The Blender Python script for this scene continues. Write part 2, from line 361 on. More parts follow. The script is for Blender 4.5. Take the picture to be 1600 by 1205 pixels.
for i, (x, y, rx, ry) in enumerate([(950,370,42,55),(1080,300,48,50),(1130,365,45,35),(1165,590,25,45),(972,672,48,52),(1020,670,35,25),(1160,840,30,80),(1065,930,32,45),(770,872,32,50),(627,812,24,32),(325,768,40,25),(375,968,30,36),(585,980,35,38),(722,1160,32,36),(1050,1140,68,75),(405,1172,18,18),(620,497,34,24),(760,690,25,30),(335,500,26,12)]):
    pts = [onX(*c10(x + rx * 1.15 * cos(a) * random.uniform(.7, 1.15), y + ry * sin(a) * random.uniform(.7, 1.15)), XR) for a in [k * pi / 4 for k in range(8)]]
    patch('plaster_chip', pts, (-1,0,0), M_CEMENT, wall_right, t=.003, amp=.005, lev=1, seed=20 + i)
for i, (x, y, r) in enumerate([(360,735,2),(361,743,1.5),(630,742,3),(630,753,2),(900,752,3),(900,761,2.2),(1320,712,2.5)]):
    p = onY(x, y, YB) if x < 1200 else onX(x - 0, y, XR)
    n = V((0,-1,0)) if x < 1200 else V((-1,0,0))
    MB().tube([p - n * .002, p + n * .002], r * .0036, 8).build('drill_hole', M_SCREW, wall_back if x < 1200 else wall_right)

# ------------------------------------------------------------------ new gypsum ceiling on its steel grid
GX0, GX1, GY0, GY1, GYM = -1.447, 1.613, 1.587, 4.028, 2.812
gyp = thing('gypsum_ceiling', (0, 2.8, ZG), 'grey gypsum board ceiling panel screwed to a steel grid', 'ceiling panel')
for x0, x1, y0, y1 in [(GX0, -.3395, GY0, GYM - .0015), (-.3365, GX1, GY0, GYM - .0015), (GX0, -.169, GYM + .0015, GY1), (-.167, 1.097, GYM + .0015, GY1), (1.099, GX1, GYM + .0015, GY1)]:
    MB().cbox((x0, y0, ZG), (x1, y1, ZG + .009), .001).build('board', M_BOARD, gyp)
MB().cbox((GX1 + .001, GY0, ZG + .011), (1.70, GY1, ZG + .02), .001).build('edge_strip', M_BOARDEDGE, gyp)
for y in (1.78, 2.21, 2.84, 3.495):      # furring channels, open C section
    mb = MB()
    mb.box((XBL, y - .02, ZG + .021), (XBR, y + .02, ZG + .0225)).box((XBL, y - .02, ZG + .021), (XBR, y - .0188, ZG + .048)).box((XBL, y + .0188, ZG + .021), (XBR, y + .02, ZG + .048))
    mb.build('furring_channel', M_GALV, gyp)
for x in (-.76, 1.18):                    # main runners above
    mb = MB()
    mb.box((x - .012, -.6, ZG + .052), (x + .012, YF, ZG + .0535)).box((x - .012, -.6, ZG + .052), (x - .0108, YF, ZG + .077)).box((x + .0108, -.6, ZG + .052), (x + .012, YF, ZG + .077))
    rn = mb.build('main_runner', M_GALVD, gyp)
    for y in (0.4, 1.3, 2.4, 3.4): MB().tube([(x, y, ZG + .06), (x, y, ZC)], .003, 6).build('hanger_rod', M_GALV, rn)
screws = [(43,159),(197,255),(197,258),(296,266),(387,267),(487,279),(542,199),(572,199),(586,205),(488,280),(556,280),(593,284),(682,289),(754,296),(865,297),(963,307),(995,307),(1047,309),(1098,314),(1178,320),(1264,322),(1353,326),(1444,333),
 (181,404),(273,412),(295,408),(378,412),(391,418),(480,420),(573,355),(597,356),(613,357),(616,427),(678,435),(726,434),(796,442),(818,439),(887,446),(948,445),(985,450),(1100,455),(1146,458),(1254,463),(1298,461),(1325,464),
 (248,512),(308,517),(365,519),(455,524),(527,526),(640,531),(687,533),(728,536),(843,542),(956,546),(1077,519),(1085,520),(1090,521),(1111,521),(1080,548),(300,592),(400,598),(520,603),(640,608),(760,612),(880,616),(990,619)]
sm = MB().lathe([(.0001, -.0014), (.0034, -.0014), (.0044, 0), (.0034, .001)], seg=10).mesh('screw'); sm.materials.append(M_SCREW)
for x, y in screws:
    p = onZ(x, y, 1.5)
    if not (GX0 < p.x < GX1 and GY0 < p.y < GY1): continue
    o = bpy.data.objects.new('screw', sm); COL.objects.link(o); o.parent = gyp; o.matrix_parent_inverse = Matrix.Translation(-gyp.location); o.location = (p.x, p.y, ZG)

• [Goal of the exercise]
Your task is to quote the lines above, beginning with the first and ending with the one that holds "MB().tube([p - n".

• [Solution to this problem]
The Blender Python script for this scene continues. Write part 2, from line 361 on. More parts follow. The script is for Blender 4.5. Take the picture to be 1600 by 1205 pixels.
for i, (x, y, rx, ry) in enumerate([(950,370,42,55),(1080,300,48,50),(1130,365,45,35),(1165,590,25,45),(972,672,48,52),(1020,670,35,25),(1160,840,30,80),(1065,930,32,45),(770,872,32,50),(627,812,24,32),(325,768,40,25),(375,968,30,36),(585,980,35,38),(722,1160,32,36),(1050,1140,68,75),(405,1172,18,18),(620,497,34,24),(760,690,25,30),(335,500,26,12)]):
    pts = [onX(*c10(x + rx * 1.15 * cos(a) * random.uniform(.7, 1.15), y + ry * sin(a) * random.uniform(.7, 1.15)), XR) for a in [k * pi / 4 for k in range(8)]]
    patch('plaster_chip', pts, (-1,0,0), M_CEMENT, wall_right, t=.003, amp=.005, lev=1, seed=20 + i)
for i, (x, y, r) in enumerate([(360,735,2),(361,743,1.5),(630,742,3),(630,753,2),(900,752,3),(900,761,2.2),(1320,712,2.5)]):
    p = onY(x, y, YB) if x < 1200 else onX(x - 0, y, XR)
    n = V((0,-1,0)) if x < 1200 else V((-1,0,0))
    MB().tube([p - n * .002, p + n * .002], r * .0036, 8).build('drill_hole', M_SCREW, wall_back if x < 1200 else wall_right)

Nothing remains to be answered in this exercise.